SEPA will be an area where consumers, companies etc can make and receive electronic payments in euro in Europe – whether between or within national boundaries, under the same basic conditions regardless of location.

The key components of SEPA are the new payments systems for:

· SEPA Credit Transfers (SCT), that is, making payments electronically from or into bank accounts, including the use of internet or telephone banking and which was launched on 28 January 2008;

· the SEPA Cards Framework, also launched on 28 January 2008; and

· the SEPA Direct Debit Scheme (SDD), which was launched on 2 November 2009.

SEPA relates only to electronic payments and industry has a key role to ensure that competitive SEPA-compliant services are placed on the market. The Irish Payments Services Organisation, which administers domestic payment schemes on behalf of Irish banks, has put in place a national SEPA migration plan for the industry here. I look forward to the industry's roll out of each of the above components of SEPA.

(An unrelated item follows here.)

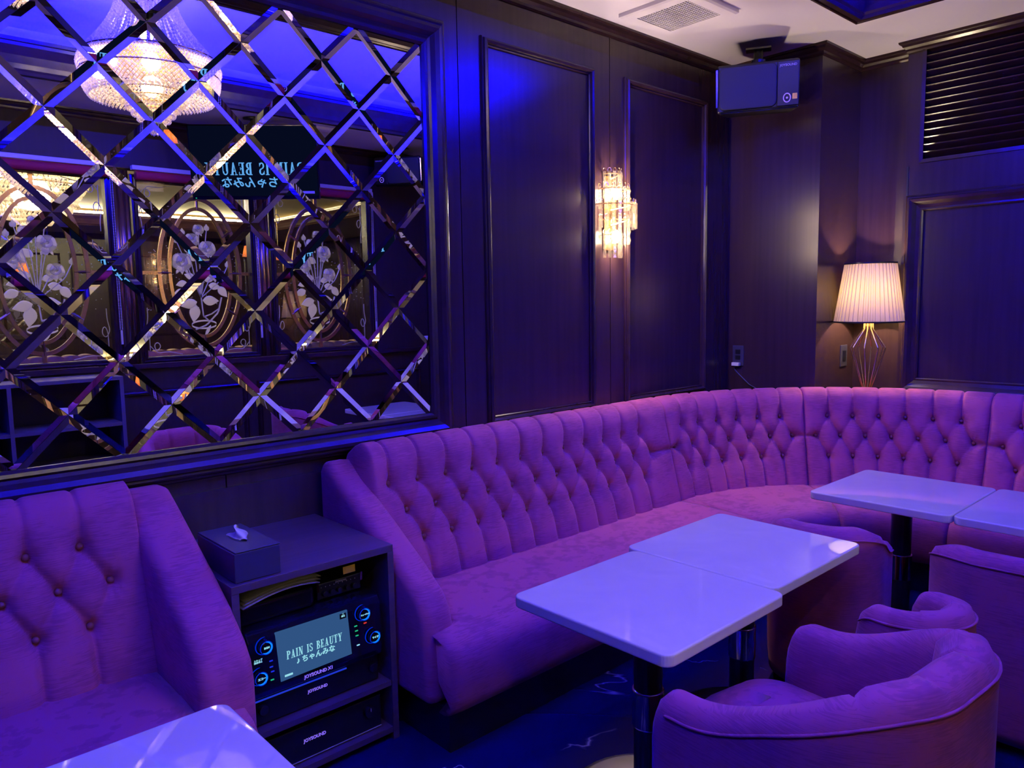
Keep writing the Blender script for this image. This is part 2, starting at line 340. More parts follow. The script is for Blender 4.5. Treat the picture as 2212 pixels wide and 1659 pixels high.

Notwithstanding this, Government policy is to promote the increased use of electronic payments throughout our economy. In promoting this policy objective, I have reduced stamp duty on combined ATM cards from €10 to €5 in budget 2009, building upon changes in the previous year's budget. I also increased stamp duty on cheques, from 30 cent to 50 cent per cheque, to further disincentivise cheque usage.

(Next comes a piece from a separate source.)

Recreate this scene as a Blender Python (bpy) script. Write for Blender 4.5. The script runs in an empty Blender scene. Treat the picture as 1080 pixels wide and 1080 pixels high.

In relation to my own Department's involvement in the SEPA project, the Deputy may be aware that the Payment Services Directive (PSD) provides the necessary legal framework to support the implementation of SEPA. It came into effect on 1 November 2009 and my Department transposed it through the European Communities (Payment Services) Regulations 2009 (S.I. No. 383 of 2009) to enable Ireland to apply the PSD's provisions by that date.

As regards plans to end domestic schemes and transition periods, there is currently no specific end-date for SDD and SCT migration. Notwithstanding this, the Deputy may be aware that the ECOFIN Council Conclusions of 2 December 2009 considered that establishing definitive end-dates for SDD and SCT migration would provide the clarity and the incentive needed by the market and asked the Commission, in collaboration with the ECB and in close co-operation with all bodies concerned, to carry out an assessment of whether legislation is needed to set binding end-dates for SDD and SCT and to come up with a legislative proposal should this assessment confirm the need for binding end dates. My Department is monitoring the position and will assess any such proposal in due course.